RECORDED INFORMATION -
★ ★ ★ ★ ★

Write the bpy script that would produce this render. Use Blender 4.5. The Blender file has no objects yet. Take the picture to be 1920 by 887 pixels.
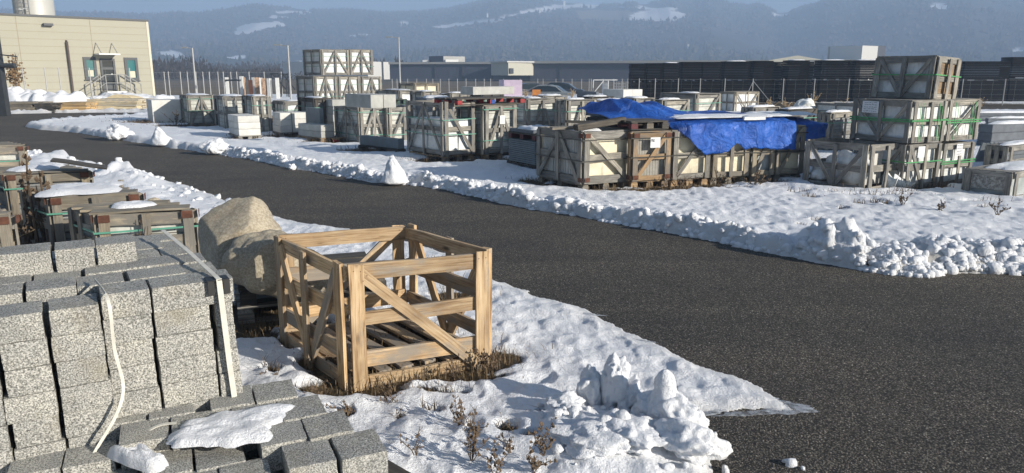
import bpy, bmesh, math, random
import numpy as np
from mathutils import Vector, Matrix, noise as mn
R = math.radians
rnd = random.Random(7)
C = bpy.context.scene.collection
SC = bpy.context.scene

# ------------------------------------------------------------------ camera model (used to place things on the ground)
F = 1390.0; HZ = 135.0; H = 1.9; PIT = math.atan((443.5-HZ)/F)
cP, sP = math.cos(PIT), math.sin(PIT)
def at(u, v, z=0.0):
    x = (u-960)/F; y = -(v-443.5)/F
    dy = cP+y*sP; dz = -sP+y*cP
    t = (z-H)/dz
    return Vector((x*t, dy*t, z))
def pj(p):
    z = p[2]-H
    f = p[1]*cP-z*sP; up = p[1]*sP+z*cP
    return 960+F*p[0]/f, 443.5-F*up/f
def direction(u, v):
    x = (u-960)/F; y = -(v-443.5)/F
    dy = cP+y*sP; dz = -sP+y*cP
    return math.atan2(x, dy), dz/math.hypot(x, dy)      # azimuth from +Y, slope
def height_at(p, vt):
    lo, hi = 0.0, (1.5*H if p[1] < 9 else min(90, 3*p[1]))
    for _ in range(60):
        m = (lo+hi)/2
        if pj((p[0], p[1], m))[1] > vt: lo = m
        else: hi = m
    return lo
def solve_len(p, d, u):                                   # how far along d from p the image column u is reached
    lo, hi = 0.02, 12.0
    s = 1 if u > pj(p)[0] else -1
    for _ in range(60):
        m = (lo+hi)/2
        if s*(pj(p+d*m)[0]-u) < 0: lo = m
        else: hi = m
    return lo

# ------------------------------------------------------------------ materials
def nt(name):
    m = bpy.data.materials.new(name); m.use_nodes = True
    t = m.node_tree; t.nodes.clear()
    o = t.nodes.new('ShaderNodeOutputMaterial'); b = t.nodes.new('ShaderNodeBsdfPrincipled')
    t.links.new(b.outputs[0], o.inputs[0])
    return m, t, b
def N(t, kind, **kw):
    n = t.nodes.new(kind)
    for k, v in kw.items(): setattr(n, k, v)
    return n
def L(t, a, b): t.links.new(a, b)
def coords(t, scale=(1,1,1), out='Object'):
    c = N(t, 'ShaderNodeTexCoord'); m = N(t, 'ShaderNodeMapping'); m.inputs['Scale'].default_value = scale
    L(t, c.outputs[out], m.inputs['Vector']); return m.outputs[0]
def noise(t, vec, scale, detail=4, rough=.55, dist=0):
    n = N(t, 'ShaderNodeTexNoise'); n.inputs['Scale'].default_value = scale; n.inputs['Detail'].default_value = detail
    n.inputs['Roughness'].default_value = rough; n.inputs['Distortion'].default_value = dist
    if vec is not None: L(t, vec, n.inputs['Vector'])
    return n.outputs['Fac']
def ramp(t, fac, stops):
    r = N(t, 'ShaderNodeValToRGB'); e = r.color_ramp.elements
    while len(e) < len(stops): e.new(.5)
    for i, (p, c) in enumerate(stops):
        e[i].position = p; e[i].color = (c if len(c) == 4 else (*c, 1))
    L(t, fac, r.inputs[0]); return r.outputs[0]
def mix(t, fac, a, b, mode='MIX'):
    m = N(t, 'ShaderNodeMix', data_type='RGBA', blend_type=mode)
    for s, v in ((0, fac), (6, a), (7, b)):
        if hasattr(v, 'links') or hasattr(v, 'is_output'): L(t, v, m.inputs[s])
        else: m.inputs[s].default_value = v if s == 0 else (*v, 1)
    return m.outputs[2]
def bump(t, b, h, strength=.3, dist=.01):
    n = N(t, 'ShaderNodeBump'); n.inputs['Strength'].default_value = strength; n.inputs['Distance'].default_value = dist
    L(t, h, n.inputs['Height']); L(t, n.outputs[0], b.inputs['Normal'])
def objrand(t): return N(t, 'ShaderNodeObjectInfo').outputs['Random']
def offset(t, vec):                                        # every board gets its own stretch of grain
    a = N(t, 'ShaderNodeVectorMath', operation='ADD'); s = N(t, 'ShaderNodeMath', operation='MULTIPLY'); s.inputs[1].default_value = 37.0
    L(t, objrand(t), s.inputs[0]); L(t, vec, a.inputs[0]); L(t, s.outputs[0], a.inputs[1]); return a.outputs[0]

def wood(name, dark, mid, light, knots=.5, rough=.85):
    m, t, b = nt(name)
    v = offset(t, coords(t, (1.6, 42, 42)))
    g = noise(t, v, 1.6, 6, .65, .6)
    col = ramp(t, g, [(.30, dark), (.47, mid), (.70, light)])
    w = noise(t, offset(t, coords(t, (2.2, 5, 5))), 1.3, 3)
    col = mix(t, ramp(t, w, [(.42, (0,0,0)), (.75, (.75,.75,.75))]), col, dark)
    k = N(t, 'ShaderNodeTexVoronoi'); k.inputs['Scale'].default_value = 1.7
    L(t, offset(t, coords(t, (1.6, 5, 5))), k.inputs['Vector'])
    col = mix(t, ramp(t, k.outputs['Distance'], [(.07, (knots,)*3), (.17, (0,0,0))]), col, tuple(x*.35 for x in dark))
    tone = ramp(t, objrand(t), [(0, (.68,.69,.71)), (.5, (.95,.95,.95)), (1, (1.18,1.14,1.06))])
    col = mix(t, 1.0, col, tone, 'MULTIPLY')
    om = N(t, 'ShaderNodeMath', operation='FRACT'); o5 = N(t, 'ShaderNodeMath', operation='MULTIPLY'); o5.inputs[1].default_value = 7.31
    L(t, objrand(t), o5.inputs[0]); L(t, o5.outputs[0], om.inputs[0])
    st = N(t, 'ShaderNodeMath', operation='MULTIPLY_ADD'); L(t, om.outputs[0], st.inputs[0]); st.inputs[1].default_value = .28; st.inputs[2].default_value = -.14
    st2 = N(t, 'ShaderNodeMath', operation='ADD'); L(t, noise(t, offset(t, coords(t, (2.5, 7, 7))), 1.8, 5, .65), st2.inputs[0]); L(t, st.outputs[0], st2.inputs[1])
    gm = (mid[0]+mid[1]+mid[2])/3*.62
    col = mix(t, ramp(t, st2.outputs[0], [(.46, (0,0,0)), (.64, (.8,.8,.8))]), col, (gm*1.06, gm, gm*.9))
    L(t, col, b.inputs['Base Color']); b.inputs['Roughness'].default_value = rough
    bump(t, b, g, .55, .004)
    return m
def plain(name, col, rough=.6, var=.12, scale=6, metal=0, bmp=0, bs=40, bd=.004, obj_var=0):
    m, t, b = nt(name)
    v = offset(t, coords(t))
    n = noise(t, v, scale, 5, .6)
    c = ramp(t, n, [(.3, tuple(x*(1-var) for x in col)), (.7, tuple(min(1, x*(1+var)) for x in col))])
    if obj_var:
        c = mix(t, 1.0, c, ramp(t, objrand(t), [(0, (1-obj_var,)*3), (1, (1+obj_var,)*3)]), 'MULTIPLY')
    L(t, c, b.inputs['Base Color']); b.inputs['Roughness'].default_value = rough; b.inputs['Metallic'].default_value = metal
    if bmp: bump(t, b, noise(t, v, bs, 4, .6), bmp, bd)
    return m
M = {}
M['wood_grey'] = wood('weathered_grey_wood', (.085,.078,.068), (.27,.255,.225), (.50,.475,.425))
M['wood_dark'] = wood('dark_wet_wood', (.03,.027,.024), (.075,.067,.058), (.15,.135,.115))
M['wood_pale'] = wood('pale_weathered_wood', (.12,.10,.075), (.29,.25,.19), (.43,.38,.29))
M['wood_new'] = wood('fresh_softwood', (.16,.09,.04), (.52,.36,.20), (.71,.555,.365), .85)
M['wood_tan'] = wood('tan_softwood', (.17,.105,.055), (.37,.25,.14), (.52,.38,.23), .7)
M['red_block'] = plain('red_painted_block', (.30,.025,.025), .7, .3, 9)
M['maroon_block'] = plain('maroon_painted_block', (.10,.018,.022), .7, .3, 9)
M['blue_block'] = plain('blue_painted_block', (.02,.07,.28), .7, .3, 9)
M['green_wood'] = wood('green_stained_wood', (.02,.05,.04), (.05,.10,.08), (.12,.17,.14))
M['rust'] = plain('rusted_corner_iron', (.12,.05,.03), .85, .45, 14, .2)
M['strap_green'] = plain('green_strap', (.10,.29,.21), .45, .15, 5)
M['strap_bright'] = plain('bright_green_strap', (.06,.30,.10), .45, .2, 5)
M['strap_dark'] = plain('dark_steel_strap', (.05,.05,.045), .4, .3, 5, .5)
M['strap_white'] = plain('white_strap', (.62,.60,.53), .5, .15, 12)
M['black_plastic'] = plain('black_plastic', (.015,.015,.016), .5, .1)
M['metal'] = plain('galvanised_steel', (.42,.43,.44), .45, .15, 5, .6)
M['metal_dark'] = plain('dark_steel', (.05,.055,.06), .5, .2, 5, .3)
M['lamp_grey'] = plain('lamp_pole_grey', (.42,.42,.41), .6, .08, 3)
M['paint_white'] = plain('white_paint', (.72,.72,.70), .5, .08, 3)
M['rust_paint'] = plain('rusted_white_paint', (.45,.30,.20), .8, .55, 7)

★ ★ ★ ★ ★

WHAT TO DO - Begin at the top of the material above and output each line exactly, stopping after the line that holds "SC = bpy.context.scene". Leave out pictures.

ANSWER TO THE PROBLEM -
Write the bpy script that would produce this render. Use Blender 4.5. The Blender file has no objects yet. Take the picture to be 1920 by 887 pixels.
import bpy, bmesh, math, random
import numpy as np
from mathutils import Vector, Matrix, noise as mn
R = math.radians
rnd = random.Random(7)
C = bpy.context.scene.collection
SC = bpy.context.scene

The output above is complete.